Self-Discipline — Chanakya Niti
प्रत्युत्थानं च युद्धं च संविभागं च बन्धुषु ।
स्वयमाक्रम्य भुक्तं च शिक्षेच्चत्वारि कुक्कुटात् ॥
pratyutthānaṃ ca yuddhaṃ ca saṃvibhāgaṃ ca bandhuṣu |
svayamākramya bhuktaṃ ca śikṣec catvāri kukkuṭāt ||
From the rooster one should learn four things: rising promptly, fighting when needed, sharing portions among one’s kin, and eating what one has gained by one’s own initiative.
In the broader Nītiśāstra milieu, such verses commonly use familiar animals as mnemonic exemplars for conduct valued in household and courtly settings.

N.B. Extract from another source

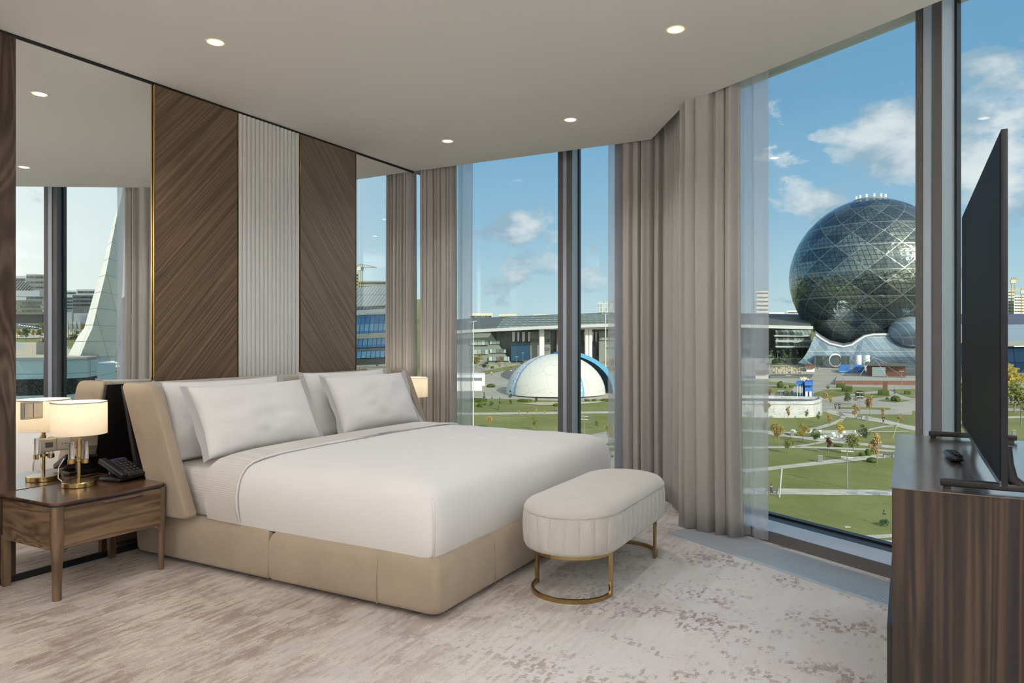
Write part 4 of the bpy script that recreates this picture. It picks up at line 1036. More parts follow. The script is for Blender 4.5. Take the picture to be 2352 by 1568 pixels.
for a in [(1792, 891, 14, 16, 'round dark bush on the lawn left of the blue stage block'), (1931, 890, 18, 10, 'square clipped hedge below the grey stage, left one', True), (1946, 900, 22, 14, 'larger square clipped hedge below the grey stage', True),
          (1975, 911, 18, 12, 'dark clipped hedge among the island trees', True), (2029, 908, 23, 12, 'wide clipped hedge block beside the brown sign post', True), (2057, 922, 21, 14, 'big round bush on the lens-shaped lawn'),
          (2038, 918, 7, 6, 'small round bush left of the big round one'), (2084, 906, 14, 9, 'clipped hedge at the window post', True), (2003, 1061, 24, 11, 'low dark shrub by the diagonal footpath'),
          (1994, 1046, 15, 16, 'upright green shrub right of the broad yellow-green tree'), (1980, 1047, 14, 9, 'low green shrub beneath the broad yellow-green tree'), (1925, 1025, 20, 6, 'flat green shrub below the white stone blocks'),
          (1804, 892, 6, 6, 'tiny round bush right of the round dark bush'), (1817, 890, 12, 6, 'ragged low bush behind the round dark one'), (1128, 889, 20, 8, 'green bush right of the small white building near the mast'),
          (1205, 922, 27, 5, 'long low hedge before the dome, left part', True), (1350, 921, 12, 5, 'small dark bush before the right part of the dome'), (1365, 921, 12, 5, 'second small dark bush before the right part of the dome'),
          (1395, 921, 26, 5, 'long low hedge right of the dome beside the sheer', True), (1345, 919, 5, 4, 'tiny bush hugging the window post before the dome'), (1095, 922, 40, 7, 'long low hedge behind the white mast', True),
          (1277, 932, 14, 6, 'small dark bush on the lawn beside the window post'), (1131, 846, 8, 6, 'small grey-green bush on the plaza'), (1101, 934, 12, 8, 'dark round bush on the lawn next to the white mast')]:
    bush(*a)

# --- lamps, benches, bins, blocks, people
def lamp_post(px, by, ty, label, heads=2, thick=.07, m='poleg', group='park lamp posts', f=atg, hor=735.2, arm=.8):
    p = f(px, by); H_ = (by-ty)/PPM(by, hor); r = thing('street_lamp', label, 'street lamp', p, group)
    obj('post', tube(NB(), [p, p+Vector((0, 0, H_))], [thick*1.2, thick*.8], 8), M[m], r, smooth=60)
    for k in range(heads):
        z = H_-.1-k*H_*.16; bm = NB()
        for sx in (-1, 1): box(bm, p.x+sx*arm*.5-arm*.45, p.x+sx*arm*.5+arm*.45, p.y-.12, p.y+.12, p.z+z, p.z+z+.10)
        obj('lamp_head', bm, M['white'], r)
    return r
for a in [(1946, 1121, 1035, 'tall grey park lamp with two pairs of white heads on the lawn', 2), (1975, 956, 901, 'grey park lamp on the tree island by the road', 2), (2071, 889, 852, 'lamp post right of the brown stage cabin', 1), (1936, 887, 853, 'lamp post before the blue stage seats', 1),
          (1811, 893, 862, 'lamp post left of the blue stage block', 1), (1769, 846, 816, 'lamp post at the far plaza near the sheer curtain', 1), (1850, 848, 823, 'lamp post before the glass entrance of the sphere', 1), (1793, 915, 897, 'low lamp post behind the white pavilion', 1),
          (1989, 848, 823, 'slim pole beside the white cylinder', 1), (1126, 849, 824, 'lamp post on the plaza before the grey-green hall', 1), (1104, 853, 827, 'lamp post on the plaza right of the white mast', 1), (1153, 862, 832, 'pale lamp post before the asphalt turning', 1),
          (1187, 852, 819, 'lamp post left of the dome shoulder', 1), (1201, 836, 810, 'lamp post below the blue panel', 1), (1218, 829, 815, 'short lamp post at the dome shoulder', 1), (1180, 860, 838, 'thin lamp post at the dome left side', 1), (1342, 998, 955, 'grey lamp post on the lawn just right of the window post', 2)]:
    lamp_post(*a)
lamp_post(1087, 985, 737, 'tall white lighting mast at the left of the back window', 1, .13, 'pole', None); lamp_post(1391, 858, 720, 'tall white lighting mast right of the dome', 1, .26, 'pole', None, arm=2.2)
p = atg(1790, 1141); tag(obj('white_post', tube(NB(), [p, p+Vector((.3, 0, 4.2-.5))], .11, 8), M['pole'], smooth=60), 'thick white post beside the park bench with the seated person', 'post')
p = atg(2051, 1007); tag(obj('leaning_pole', tube(NB(), [p, p+Vector((.9, 0, 3.5))], .04, 6), M['pole']), 'thin leaning pale pole on the lawn near the window post', 'post')
def bench_(px, by, wpx, label, rz=0.0):
    p = atg(px, by); w = wpx/PPM(by); r = thing('park_bench', label, 'bench', p, 'park benches')
    def L(bm): bmesh.ops.transform(bm, matrix=Matrix.Translation(p) @ Matrix.Rotation(YAW+rz, 4, 'Z'), verts=bm.verts); return bm
    obj('seat', L(B(-w/2, w/2, 0, .5, .42, .48)), M['brown'], r); obj('backrest', L(B(-w/2, w/2, -.08, -.02, .5, .95)), M['gdark'], r)
    for s in (-1, 1): obj('leg', L(B(s*w*.46-.04, s*w*.46+.04, -.05, .5, 0, .44)), M['pole'], r)
for a in [(1774, 1135, 27, 'park bench beside the thick white post, with a person sitting on it'), (2042, 1050, 22, 'park bench beside the diagonal footpath and its bin'), (1975, 962, 12, 'dark park bench on the diagonal path beside a bin'), (1945, 1010, 16, 'park bench at the white stone blocks'), (2025, 903, 10, 'far park bench above the wide clipped hedge')]: bench_(*a)
def bin_(px, by, label):
    p = atg(px, by); r = thing('litter_bin', label, 'bin', p, 'park litter bins')
    obj('body', B(p.x-.32, p.x+.32, p.y-.3, p.y+.3, p.z, p.z+.95, .04), M['poleg'], r); obj('hood', B(p.x-.36, p.x+.36, p.y-.34, p.y+.34, p.z+.97, p.z+1.08, .02), M['conc'], r)
for a in [(1884, 1061, 'litter bin at the diagonal footpath, alone on its edge'), (1820, 1001, 'dark litter bin left of the bright yellow tree'), (2059, 1049, 'litter bin at the end of the diagonal-path bench'), (2021, 1028, 'litter bin behind the tall orange-brown tree'), (1991, 966, 'litter bin right of the dark bench'), (1283, 944, 'dark litter bin on the lawn at the window post'), (2329, 1000, 'litter bin in the park seen right of the television')]: bin_(*a)
for k, (px, py, s) in enumerate([(1889, 1006, 9), (1894, 1004, 6), (1914, 998, 6), (1917, 1004, 5), (1912, 1009, 5), (1938, 995, 8), (1967, 994, 7), (1884, 993, 5), (1862, 993, 5), (1925, 1006, 4), (1932, 1004, 5), (1822, 992, 8)]):
    p = atg(px, py); w = s/PPM(py)
    wh = ['leftmost long block of the row nearest the viewer', 'block against the leftmost long one', 'block left of the upright yellow tree', 'cube just below the block left of the yellow tree', 'lowest cube at the plaza edge', 'long block right of the yellow tree', 'long block farthest right at the dark grey-green tree', 'block left of the small plaza, beside the thin tree', 'block right of the bright yellow tree', 'small cube under the yellow tree', 'cube right of the yellow tree trunk', 'long low block behind the black bin'][k]
    tag(obj('stone_block', B(p.x-w/2, p.x+w/2, p.y-.35, p.y+.35, p.z, p.z+.5, .03), M['white']), 'white stone seat: '+wh, 'stone block', 'white stone blocks on the small plaza')
def person(px, by, label, top='darkcloth', sit=False, f=atg, hgt=1.74, walk=1, face=0.0):
    p = f(px, by); r = thing('person', label, 'person', p, 'people in the park'); r.rotation_euler = (0, 0, face); r.scale = (hgt/1.74,)*3
    if sit: J = {'pel': (0, 0, .48), 'ch': (0, -.05, .88), 'nk': (0, -.04, 1.02), 'hd': (0, -.02, 1.10), 'ht': (0, -.01, 1.22), 'kL': (-.1, .42, .5), 'fL': (-.1, .42, .08), 'tL': (-.1, .56, .04), 'kR': (.1, .42, .5), 'fR': (.1, .44, .08), 'tR': (.1, .58, .04), 'sL': (-.18, -.05, .90), 'eL': (-.22, .05, .66), 'hL': (-.12, .26, .55), 'sR': (.18, -.05, .90), 'eR': (.22, .05, .66), 'hR': (.12, .26, .55)}
    else:
        w = .2*walk; J = {'pel': (0, 0, .92), 'ch': (0, 0, 1.30), 'nk': (0, 0, 1.47), 'hd': (0, .01, 1.55), 'ht': (0, .01, 1.66), 'kL': (-.1, w, .50), 'fL': (-.1, w*1.1, .08), 'tL': (-.1, w*1.1+.16, .03), 'kR': (.1, -w*.5, .50), 'fR': (.1, -w*1.6, .12), 'tR': (.1, -w*1.6+.15, .04), 'sL': (-.18, 0, 1.38), 'eL': (-.25, -w*.5, 1.12), 'hL': (-.25, -w*.2, .86), 'sR': (.18, 0, 1.38), 'eR': (.25, w*.6, 1.12), 'hR': (.25, w*1.2, .88)}
    E = [('pel', 'ch'), ('ch', 'nk'), ('nk', 'hd'), ('hd', 'ht'), ('pel', 'kL'), ('kL', 'fL'), ('fL', 'tL'), ('pel', 'kR'), ('kR', 'fR'), ('fR', 'tR'), ('ch', 'sL'), ('sL', 'eL'), ('eL', 'hL'), ('ch', 'sR'), ('sR', 'eR'), ('eR', 'hR')]
    RD = {'pel': .14, 'ch': .15, 'nk': .055, 'hd': .085, 'ht': .08, 'k': .065, 'f': .045, 't': .04, 's': .06, 'e': .045, 'h': .035}
    def skin(name, keys, edges, m, grow, par):
        me = bpy.data.meshes.new(name); ks = list(keys); me.from_pydata([J[k] for k in ks], [(ks.index(a), ks.index(b_)) for a, b_ in edges], [])
        o = bpy.data.objects.new(name, me); COL.objects.link(o); o.parent = par; me.materials.append(m)
        md = o.modifiers.new('skin', 'SKIN')
        sv = me.skin_vertices[0].data if me.skin_vertices else None
        if sv is None:
            bm = bmesh.new(); bm.from_mesh(me); bm.verts.layers.skin.verify(); bm.to_mesh(me); bm.free(); sv = me.skin_vertices[0].data
        for i, k in enumerate(ks):
            q = (RD.get(k) or RD[k[0]])+grow; sv[i].radius = (q, q); sv[i].use_root = k in ('pel', 'ch')
        o.modifiers.new('sub', 'SUBSURF').levels = 1; return o
    b_ = skin('body', J, E, M['skin'], 0, r)
    skin('jacket', ['pel', 'ch', 'sL', 'eL', 'hL', 'sR', 'eR', 'hR'], [('pel', 'ch'), ('ch', 'sL'), ('sL', 'eL'), ('eL', 'hL'), ('ch', 'sR'), ('sR', 'eR'), ('eR', 'hR')], M[top], .018, b_)
    skin('trousers', ['pel', 'kL', 'fL', 'kR', 'fR'], [('pel', 'kL'), ('kL', 'fL'), ('pel', 'kR'), ('kR', 'fR')], M['darkcloth'], .016, b_)
    bm = NB(); bmesh.ops.create_icosphere(bm, subdivisions=2, radius=.095); ht = J['ht']
    for v in bm.verts: v.co = Vector((v.co.x+ht[0], v.co.y*1.05+ht[1]-.02, v.co.z+ht[2]))
    me = bpy.data.meshes.new('hair'); bm.to_mesh(me); bm.free(); me.materials.append(M['edge']); o = bpy.data.objects.new('hair', me); COL.objects.link(o); o.parent = b_
M['beigecloth'] = pm('beige_clothing', (.45, .36, .27), .9); M['bluecloth'] = pm('dark_blue_clothing', (.04, .06, .12), .9); M['whitecloth'] = pm('white_clothing', (.7, .7, .7), .9)
for a, k in [((1771, 1134, 'person in beige top sitting on the park bench beside the thick white post', 'beigecloth'), dict(sit=True)), ((2029, 971, 'person in dark clothes walking on the diagonal path near the window post', 'darkcloth'), {}),
             ((1800, 906, 'person in pale top walking left of the blue stage block', 'whitecloth'), {}), ((1819, 908, 'person in black standing left of the blue stage block', 'darkcloth'), dict(walk=0)), ((2055, 905, 'person in dark clothes on the path right of the wide hedge', 'darkcloth'), {}),
             ((1919, 940, 'person in dark jacket on the park road, left of a pair', 'bluecloth'), {}), ((1928, 940, 'person in dark jacket on the park road, right of a pair', 'darkcloth'), {}), ((1764, 845, 'person in black at the far plaza, left of a pair by a lamp post', 'darkcloth'), {}), ((1771, 844, 'person in black at the far plaza, right of a pair by a lamp post', 'darkcloth'), {}),
             ((1878, 848, 'lone person in dark clothes before the white kiosk', 'darkcloth'), {}), ((1129, 862, 'person in white top with dark hair crossing the plaza curve', 'whitecloth'), {}), ((1400, 857, 'person in dark clothes right of the dome on the path', 'darkcloth'), {}),
             ((1800, 826, 'person in black before the grey fence, left of the crowd', 'darkcloth'), {}), ((1805, 826, 'person in black before the grey fence, in the middle of the crowd', 'darkcloth'), {}), ((1809, 826, 'person in black before the grey fence, right of the crowd', 'darkcloth'), {})]: person(*a, **k)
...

The themes—readiness, controlled aggression, kin-based resource sharing, and self-acquired sustenance—reflect social expectations within lineages and competitive political environments of early and medieval South Asian polities as preserved in didactic Sanskrit literature.
The phrasing svayamākramya bhuktam frames consumption/enjoyment as connected to one’s own undertaking (ākramya) rather than passive receipt. In archival terms, the verse encodes a preference for resources gained through personal effort or assertive action, presented as an observable pattern in the rooster’s behavior.

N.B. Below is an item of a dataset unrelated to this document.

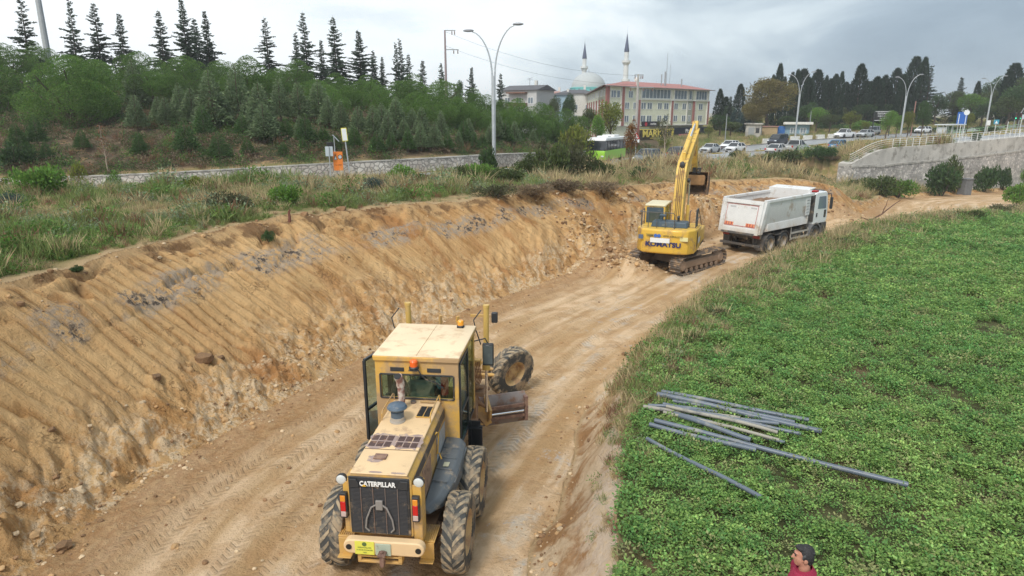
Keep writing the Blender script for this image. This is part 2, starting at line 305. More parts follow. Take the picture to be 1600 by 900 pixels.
# low stone wall between the main road and the wooded slope (left of the road); C2 merges with C1 west of the wall's turn
WALL = smooth_line([(-110,31,.9),(-60,41,1.45),(-36,45.5,1.95),(-25.5,47.5,2.2),(-14.5,51.5,2.6),(-6.5,56.5,2.72),(-1,63,2.65),(4,70.5,2.4),(7.5,77,2.1),(11,84,1.8),(14,90,1.6)], 3)
RWALL = smooth_line([(42,82.5,1.4),(47.4,85.6,3.0),(56,90.4,3.3),(65,95,3.6),(75,100.5,4.0),(85,106.4,4.3),(100,115,4.7),(130,132,5.2)], 3)
def roadz(x, y):
    r = np.sqrt(x*x + y*y); return np.interp(r, [0, 52, 70, 87, 106, 150, 400], [0, 0, -1, -1.9, -2.7, -3.2, -3.4])
def terrain(x, y, detail=True):
    x = np.asarray(x, float); y = np.asarray(y, float)
    dT, sT, _ = sdist(TOE, x, y); dP, sP, zP = sdist(TOP, x, y); dE, sE, zE = sdist(EDGE, x, y)
    d1, s1, z1 = sdist(C1, x, y); d2, s2, z2 = sdist(C2, x, y); dW, sW, zW = sdist(WALL, x, y); dR, sR, zR = sdist(RWALL, x, y)
    zr = roadz(x, y)
    # terrace between bank top and main road
    a1 = np.abs(d1); r = np.sqrt(x*x + y*y)
    t = np.clip(dP, 0, 1e9) / (np.clip(dP, 0, 1e9) + np.clip(a1 - 5, .01, 1e9))
    T = zP + (z1 - .05 - zP) * sst(.82, 1.0, t)
    T = np.where(d1 > -5, z1 - .05, T)
    # between and beyond the two carriageways
    w12 = sst(0, 1, np.clip((d1 - 4) / 8, 0, 1)); T = np.where((d1 > 4), z1 * (1 - w12) + z2 * w12, T)
    far = sst(0, 90, d2 - 4); T = np.where((d2 > 4) & (x > 8), z2 + (np.clip((x - 42) / 45, -.1, 1.0) * 2.6) * far, T)
    # in front of the tall retaining wall the ground stays low
    L = RWALL; win = sst(0, 10, sR) * (np.abs(dR) < 60)
    lowz = zP - .3 - .07 * np.clip(dP, 0, 12)
    T = np.where((dR < -.1) & (dP > 0), T * (1 - win) + np.minimum(lowz, T) * win, T)
    inside = (dR >= -.1) & (sR > .5) & (d1 < -4.2) & (dR < 30)
    T = np.where(inside, zR * np.clip(1 - (dR - 1) / 6, 0, 1) + (z1 - .03) * np.clip((dR - 1) / 6, 0, 1), T)
    # wooded slope west of the low wall
    amp = np.interp(x + .35 * (y - 60), [-60, -20, -5, 6, 16, 30, 48], [1.15, 1.1, .98, .8, .5, .22, .0])
    dw = np.clip(dW, 0, 400)
    rise = .95 + .34 * np.minimum(dw, 5) + .155 * np.clip(dw - 5, 0, 32) + .05 * np.clip(dw - 37, 0, 60)
    hillz = zW + rise * amp + .55 * (fbm(x * .12, y * .12, 5) - .5) * sst(0, 8, dw)
    hillm = (dW > .25) & (sW > 0) & (x < 30)
    T = np.where(hillm, np.where(x > 0, np.maximum(hillz, z1), hillz), T)
    # bank face
    wd = np.clip(dT, 0, None); ft = wd / (wd + np.clip(-dP, 0, None) + 1e-6)
    prof = np.interp(ft, [0, .08, .3, .75, .92, 1], [0, .05, .27, .80, .95, 1])
    B = zr + (zP - zr) * prof
    left = dT > 0; onbank = left & (dP < 0)
    h = np.where(left, np.where(dP > 0, T, B), zr)
    # right-hand side: little bank up to the field
    bw = np.interp(sE, [0, 12, 22, 40, 60], [1.3, 1.2, 1.0, 1.2, 2.0])
    tb = np.clip((dE * -1 < bw) * (1 + dE * 0), 0, 1)
    er = dE  # positive = left of EDGE = road side
    wv = bw * (.85 + .5 * vnoise(sE * .9, 0 * x, 3))
    side = np.clip(1 - er / wv, 0, 1)
    F = zE - .012 * np.clip(-er, 0, 60) + .12 * (fbm(x * .25, y * .25, 9) - .5)
    F = np.where(er < 0, F, zE)
    sidep = np.interp(side, [0, .15, .8, 1], [0, .08, .86, 1])
    h = np.where(~left, np.where(er < 0, F, zr + (zE - zr) * sidep), h)
    road = (~left) & (er > wv)
    fld = (~left) & (er <= 0)
    sideb = (~left) & (er > 0) & (er <= wv)
    lat = dT      # negative on the road
    if detail:
        near = sst(90, 40, r)
        # spoil the digger has not yet loaded: mound by its left track and slumped earth against the bank
        def bump(cx, cy, rx, ry, hh, a=0):
            ca, sa = math.cos(a), math.sin(a); u = (x - cx) * ca + (y - cy) * sa; v = -(x - cx) * sa + (y - cy) * ca
            return hh * np.exp(-(u / rx) ** 2 - (v / ry) ** 2)
        rough = fbm(x * 1.6, y * 1.6, 21, 4) * .9 + .55
        mound = bump(5.3, 30.6, 1.5, 1.1, .75) + bump(4.4, 33.4, 2.0, 1.5, 1.1, .6) + bump(8.3, 38.3, 2.4, 1.3, 1.2, .7) + bump(12.5, 42.6, 3.0, 1.4, 1.4, .6) + bump(19, 46.6, 2.6, 1.2, 1.0, .4) + bump(23.5, 47.6, 2.2, 1.3, 1.1, .4) + bump(1.4, 31.0, 1.8, 1.0, .6, .7)
        keep = sst(1.2, 3.0, np.hypot(x - 8.7, y - 32.4))
        h = h + mound * rough * np.where(dP < .3, 1, 0) * (.25 + .75 * keep)
        # bank: tooth marks of the bucket run down the face, leaning; ragged rock low down, slabs, overhanging lip
        face = onbank * sst(0, .1, ft) * sst(1.0, .9, ft)
        sv = sT + ft * (1.4 + .5 * vnoise(sT * .1, x * 0, 2)); ph = sv / .37 + .35 * vnoise(sT * .5, ft * 3, 6)
        tooth = np.abs(((ph) % 1) - .5) * 2; tooth = .75 * sst(0, .5, tooth) + .25 * tooth
        pm = sst(.36, .52, fbm(sT * .16 + 3, ft * 1.3, 11, 3)) * sst(.18, .4, ft) * sst(31, 27, sT - 12 + 0 * x)
        pm = np.maximum(pm, .16 * sst(.2, .4, ft) * sst(48, 40, sT)) * sst(.98, .86, ft) * (.55 + .9 * vnoise(sT * 1.1, ft * 2.5, 8))
        h = h - face * pm * .13 * (1 - tooth)
        big = fbm(sT * .55, ft * 2.2, 31, 3) - .5
        h = h + face * big * (.45 + .35 * sst(.5, .1, ft))
        # blocky lumps
        q = fbm(x * 2.2, y * 2.2, 41, 4); lump = np.abs(q - .5) * 2
        h = h + face * (sst(.6, .12, ft) * .46 + .05) * (lump - .3) * near
        rk = fbm(x * 5.5, y * 5.5, 47, 3); h = h + face * sst(.7, .1, ft) * .10 * (rk - .5)
        notch = np.abs(fbm(sT * .35, ft * 4 + .2 * sT * 0, 61, 3) - .5); h = h - onbank * sst(.05, .0, notch) * sst(.6, .75, ft) * .22 * sst(1.0, .93, ft)
        # wandering lip
        h = h + (left & (dP > -1.2) & (dP < 2.5)) * (fbm(sP * .8, 0 * x, 71, 4) - .5) * .35 * np.exp(-np.abs(dP) * 1.4)
        # haul road: ruts along the direction of travel, small clods at the margins
        gg = 0
        for c, w_, dd in ((-1.6, .30, .05), (-2.5, .28, .04), (-3.6, .34, .06), (-4.5, .3, .04), (-5.9, .30, .05), (-6.6, .3, .04)):
            c2 = c + .35 * (vnoise(sT * .12, x * 0, int(-c * 10)) - .5); gg = gg - dd * np.exp(-((lat - c2) / w_) ** 2) + dd * .5 * np.exp(-((lat - c2 - w_ * 1.5) / (w_ * .5)) ** 2)
        h = h + road * gg * near + road * .07 * (fbm(x * .8, y * .8, 81, 4) - .5) + road * sst(-1.7, -.2, lat) * .16 * (fbm(x * 2.6, y * 2.6, 83, 3) - .35)
        h = h + road * sst(1.3, .0, er - wv) * .13 * (fbm(x * 3.2, y * 3.2, 85, 3) - .25)
        h = h + sideb * .22 * (fbm(sE * 1.5, er * 2.5, 87, 4) - .5) * np.sin(np.clip(side, 0, 1) * math.pi)
        # terrace and field unevenness
        tm = left & (dP > 0) & (d1 < -5.2) & ~inside
        h = h + tm * (.16 * (fbm(x * .5, y * .5, 91, 4) - .5)) * sst(0, 1.5, -d1 - 5.2)
        h = h + fld * (.05 * (fbm(x * 1.4, y * 1.4, 93, 3) - .5))
    # make room for the paved sheets
    paved = (np.abs(d1) < 4.6) | ((np.abs(d2) < 4.6) & (x > 8) & ~hillm)
    h = np.where(paved & ~hillm, np.where(np.abs(d1) < 4.6, z1, z2) - .16, h)
    # level pads under machines
    zone = np.where(fld, 3, np.where(hillm, 4, np.where(onbank, 1, np.where(~left, 2, 0))))
    if not detail: tth = 0 * h
    else: tth = face * pm * tooth
    return dict(tth=tth, h=h, zone=zone, sT=sT, lat=lat, ft=np.where(onbank, ft, 0), bank=onbank * 1.0, road=road * 1.0, fld=fld * 1.0, side=sideb * side, dP=dP, er=er, hill=hillm * sst(.2, 1.2, dW), sE=sE, d1=d1, d2=d2, dW=dW)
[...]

The construction śikṣec catvāri kukkuṭāt (“one may learn four [things] from a rooster”) signals a didactic catalog. Terms like pratyutthāna and saṃvibhāga are polyvalent: the former can denote both literal rising and social ‘rising to action,’ while the latter evokes formal apportionment within kin networks, a key concept in household economy and lineage solidarity. The rooster functions as a culturally legible metaphor for vigilance, territorial contest, and assertive acquisition.